++++ SOURCE EXCERPT ++++

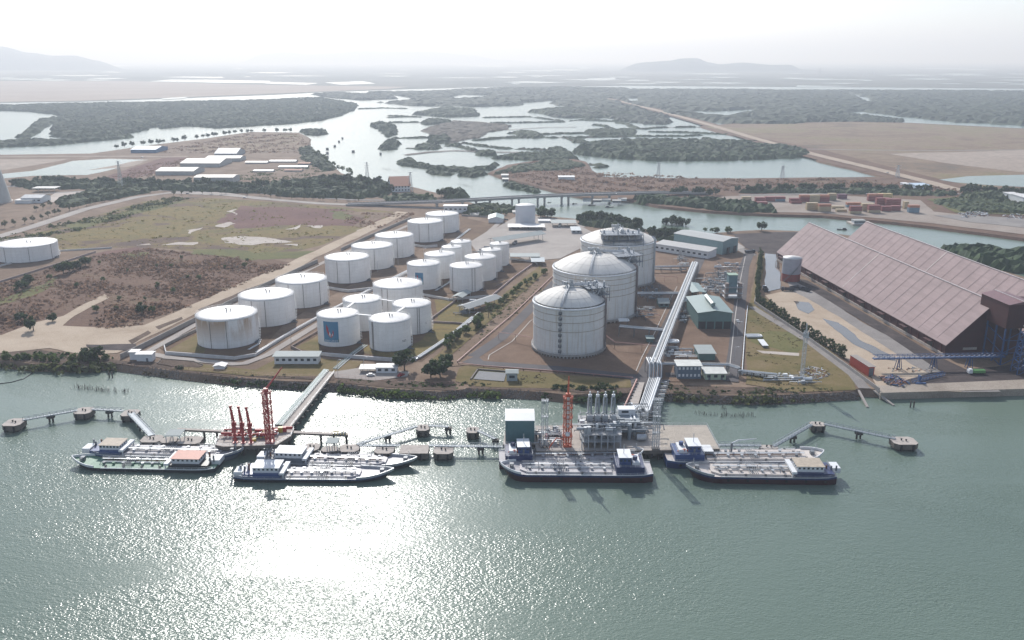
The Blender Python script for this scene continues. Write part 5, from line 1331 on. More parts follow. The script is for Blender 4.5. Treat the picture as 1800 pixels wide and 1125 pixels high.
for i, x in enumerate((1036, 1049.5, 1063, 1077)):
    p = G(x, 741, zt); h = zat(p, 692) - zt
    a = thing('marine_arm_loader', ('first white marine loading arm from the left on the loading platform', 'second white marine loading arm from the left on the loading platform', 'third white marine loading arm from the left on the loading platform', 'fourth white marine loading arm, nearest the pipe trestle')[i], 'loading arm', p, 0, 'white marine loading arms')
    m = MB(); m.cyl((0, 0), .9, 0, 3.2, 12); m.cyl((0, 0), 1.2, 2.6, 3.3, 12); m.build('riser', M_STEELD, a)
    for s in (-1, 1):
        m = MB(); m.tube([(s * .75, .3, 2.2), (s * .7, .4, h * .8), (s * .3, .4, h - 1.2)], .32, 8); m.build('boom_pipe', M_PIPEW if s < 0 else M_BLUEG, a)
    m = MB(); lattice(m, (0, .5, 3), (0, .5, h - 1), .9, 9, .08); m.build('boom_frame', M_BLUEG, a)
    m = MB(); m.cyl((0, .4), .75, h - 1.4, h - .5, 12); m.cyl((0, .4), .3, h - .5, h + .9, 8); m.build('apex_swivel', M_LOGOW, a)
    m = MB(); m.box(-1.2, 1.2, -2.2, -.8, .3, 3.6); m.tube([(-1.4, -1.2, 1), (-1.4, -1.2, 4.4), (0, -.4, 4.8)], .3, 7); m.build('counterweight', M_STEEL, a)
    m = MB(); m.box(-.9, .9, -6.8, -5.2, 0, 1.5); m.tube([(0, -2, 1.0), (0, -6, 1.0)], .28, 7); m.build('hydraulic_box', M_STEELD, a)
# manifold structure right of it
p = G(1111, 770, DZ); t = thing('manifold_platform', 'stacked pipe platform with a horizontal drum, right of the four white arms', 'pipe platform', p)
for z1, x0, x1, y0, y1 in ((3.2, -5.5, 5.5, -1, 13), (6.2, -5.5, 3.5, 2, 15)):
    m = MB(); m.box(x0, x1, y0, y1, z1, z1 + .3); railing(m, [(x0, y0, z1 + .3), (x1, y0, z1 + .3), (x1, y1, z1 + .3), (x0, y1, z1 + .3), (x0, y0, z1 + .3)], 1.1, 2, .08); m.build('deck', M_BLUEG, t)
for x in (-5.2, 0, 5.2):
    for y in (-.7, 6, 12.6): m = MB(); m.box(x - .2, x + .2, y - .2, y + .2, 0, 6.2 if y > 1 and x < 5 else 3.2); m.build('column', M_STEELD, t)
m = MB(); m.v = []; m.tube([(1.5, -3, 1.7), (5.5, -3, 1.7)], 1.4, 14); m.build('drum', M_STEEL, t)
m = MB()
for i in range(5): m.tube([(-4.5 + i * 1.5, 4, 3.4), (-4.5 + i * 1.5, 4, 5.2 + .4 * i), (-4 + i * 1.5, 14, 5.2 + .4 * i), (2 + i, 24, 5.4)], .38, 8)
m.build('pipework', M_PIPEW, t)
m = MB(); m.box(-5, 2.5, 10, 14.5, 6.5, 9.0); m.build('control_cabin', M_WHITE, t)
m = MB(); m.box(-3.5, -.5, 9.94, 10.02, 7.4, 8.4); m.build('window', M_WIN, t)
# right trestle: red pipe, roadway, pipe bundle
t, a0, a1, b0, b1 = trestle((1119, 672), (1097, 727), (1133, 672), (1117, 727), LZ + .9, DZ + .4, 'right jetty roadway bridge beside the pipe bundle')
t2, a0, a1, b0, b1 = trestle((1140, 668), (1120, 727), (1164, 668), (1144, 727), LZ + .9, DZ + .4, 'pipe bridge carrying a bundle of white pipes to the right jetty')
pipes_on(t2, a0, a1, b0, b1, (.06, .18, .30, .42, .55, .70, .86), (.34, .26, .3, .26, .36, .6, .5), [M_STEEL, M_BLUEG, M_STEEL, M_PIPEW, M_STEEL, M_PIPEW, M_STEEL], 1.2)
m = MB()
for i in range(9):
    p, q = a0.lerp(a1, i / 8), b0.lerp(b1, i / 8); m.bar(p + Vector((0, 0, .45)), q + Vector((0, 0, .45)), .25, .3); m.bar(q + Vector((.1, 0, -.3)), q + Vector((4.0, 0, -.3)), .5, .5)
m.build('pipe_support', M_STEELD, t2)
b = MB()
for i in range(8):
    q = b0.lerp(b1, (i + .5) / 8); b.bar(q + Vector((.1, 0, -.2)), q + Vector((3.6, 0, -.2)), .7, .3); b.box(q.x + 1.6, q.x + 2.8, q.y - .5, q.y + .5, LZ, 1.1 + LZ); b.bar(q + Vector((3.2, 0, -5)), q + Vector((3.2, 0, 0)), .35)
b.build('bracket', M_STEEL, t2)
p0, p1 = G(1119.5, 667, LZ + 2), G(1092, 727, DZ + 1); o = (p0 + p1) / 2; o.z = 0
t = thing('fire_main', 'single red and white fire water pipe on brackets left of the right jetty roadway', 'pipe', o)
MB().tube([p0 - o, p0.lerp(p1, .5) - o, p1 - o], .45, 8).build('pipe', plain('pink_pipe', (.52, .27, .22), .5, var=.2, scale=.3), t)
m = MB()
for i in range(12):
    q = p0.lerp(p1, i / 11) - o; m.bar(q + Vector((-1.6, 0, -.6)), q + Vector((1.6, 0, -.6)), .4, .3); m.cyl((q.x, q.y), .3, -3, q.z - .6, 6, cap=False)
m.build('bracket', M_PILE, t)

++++

WHAT YOU NEED TO DO: Copy the whole of the material above exactly, but not its images.

FINISHED TASK:
The Blender Python script for this scene continues. Write part 5, from line 1331 on. More parts follow. The script is for Blender 4.5. Treat the picture as 1800 pixels wide and 1125 pixels high.
for i, x in enumerate((1036, 1049.5, 1063, 1077)):
    p = G(x, 741, zt); h = zat(p, 692) - zt
    a = thing('marine_arm_loader', ('first white marine loading arm from the left on the loading platform', 'second white marine loading arm from the left on the loading platform', 'third white marine loading arm from the left on the loading platform', 'fourth white marine loading arm, nearest the pipe trestle')[i], 'loading arm', p, 0, 'white marine loading arms')
    m = MB(); m.cyl((0, 0), .9, 0, 3.2, 12); m.cyl((0, 0), 1.2, 2.6, 3.3, 12); m.build('riser', M_STEELD, a)
    for s in (-1, 1):
        m = MB(); m.tube([(s * .75, .3, 2.2), (s * .7, .4, h * .8), (s * .3, .4, h - 1.2)], .32, 8); m.build('boom_pipe', M_PIPEW if s < 0 else M_BLUEG, a)
    m = MB(); lattice(m, (0, .5, 3), (0, .5, h - 1), .9, 9, .08); m.build('boom_frame', M_BLUEG, a)
    m = MB(); m.cyl((0, .4), .75, h - 1.4, h - .5, 12); m.cyl((0, .4), .3, h - .5, h + .9, 8); m.build('apex_swivel', M_LOGOW, a)
    m = MB(); m.box(-1.2, 1.2, -2.2, -.8, .3, 3.6); m.tube([(-1.4, -1.2, 1), (-1.4, -1.2, 4.4), (0, -.4, 4.8)], .3, 7); m.build('counterweight', M_STEEL, a)
    m = MB(); m.box(-.9, .9, -6.8, -5.2, 0, 1.5); m.tube([(0, -2, 1.0), (0, -6, 1.0)], .28, 7); m.build('hydraulic_box', M_STEELD, a)
# manifold structure right of it
p = G(1111, 770, DZ); t = thing('manifold_platform', 'stacked pipe platform with a horizontal drum, right of the four white arms', 'pipe platform', p)
for z1, x0, x1, y0, y1 in ((3.2, -5.5, 5.5, -1, 13), (6.2, -5.5, 3.5, 2, 15)):
    m = MB(); m.box(x0, x1, y0, y1, z1, z1 + .3); railing(m, [(x0, y0, z1 + .3), (x1, y0, z1 + .3), (x1, y1, z1 + .3), (x0, y1, z1 + .3), (x0, y0, z1 + .3)], 1.1, 2, .08); m.build('deck', M_BLUEG, t)
for x in (-5.2, 0, 5.2):
    for y in (-.7, 6, 12.6): m = MB(); m.box(x - .2, x + .2, y - .2, y + .2, 0, 6.2 if y > 1 and x < 5 else 3.2); m.build('column', M_STEELD, t)
m = MB(); m.v = []; m.tube([(1.5, -3, 1.7), (5.5, -3, 1.7)], 1.4, 14); m.build('drum', M_STEEL, t)
m = MB()
for i in range(5): m.tube([(-4.5 + i * 1.5, 4, 3.4), (-4.5 + i * 1.5, 4, 5.2 + .4 * i), (-4 + i * 1.5, 14, 5.2 + .4 * i), (2 + i, 24, 5.4)], .38, 8)
m.build('pipework', M_PIPEW, t)
m = MB(); m.box(-5, 2.5, 10, 14.5, 6.5, 9.0); m.build('control_cabin', M_WHITE, t)
m = MB(); m.box(-3.5, -.5, 9.94, 10.02, 7.4, 8.4); m.build('window', M_WIN, t)
# right trestle: red pipe, roadway, pipe bundle
t, a0, a1, b0, b1 = trestle((1119, 672), (1097, 727), (1133, 672), (1117, 727), LZ + .9, DZ + .4, 'right jetty roadway bridge beside the pipe bundle')
t2, a0, a1, b0, b1 = trestle((1140, 668), (1120, 727), (1164, 668), (1144, 727), LZ + .9, DZ + .4, 'pipe bridge carrying a bundle of white pipes to the right jetty')
pipes_on(t2, a0, a1, b0, b1, (.06, .18, .30, .42, .55, .70, .86), (.34, .26, .3, .26, .36, .6, .5), [M_STEEL, M_BLUEG, M_STEEL, M_PIPEW, M_STEEL, M_PIPEW, M_STEEL], 1.2)
m = MB()
for i in range(9):
    p, q = a0.lerp(a1, i / 8), b0.lerp(b1, i / 8); m.bar(p + Vector((0, 0, .45)), q + Vector((0, 0, .45)), .25, .3); m.bar(q + Vector((.1, 0, -.3)), q + Vector((4.0, 0, -.3)), .5, .5)
m.build('pipe_support', M_STEELD, t2)
b = MB()
for i in range(8):
    q = b0.lerp(b1, (i + .5) / 8); b.bar(q + Vector((.1, 0, -.2)), q + Vector((3.6, 0, -.2)), .7, .3); b.box(q.x + 1.6, q.x + 2.8, q.y - .5, q.y + .5, LZ, 1.1 + LZ); b.bar(q + Vector((3.2, 0, -5)), q + Vector((3.2, 0, 0)), .35)
b.build('bracket', M_STEEL, t2)
p0, p1 = G(1119.5, 667, LZ + 2), G(1092, 727, DZ + 1); o = (p0 + p1) / 2; o.z = 0
t = thing('fire_main', 'single red and white fire water pipe on brackets left of the right jetty roadway', 'pipe', o)
MB().tube([p0 - o, p0.lerp(p1, .5) - o, p1 - o], .45, 8).build('pipe', plain('pink_pipe', (.52, .27, .22), .5, var=.2, scale=.3), t)
m = MB()
for i in range(12):
    q = p0.lerp(p1, i / 11) - o; m.bar(q + Vector((-1.6, 0, -.6)), q + Vector((1.6, 0, -.6)), .4, .3); m.cyl((q.x, q.y), .3, -3, q.z - .6, 6, cap=False)
m.build('bracket', M_PILE, t)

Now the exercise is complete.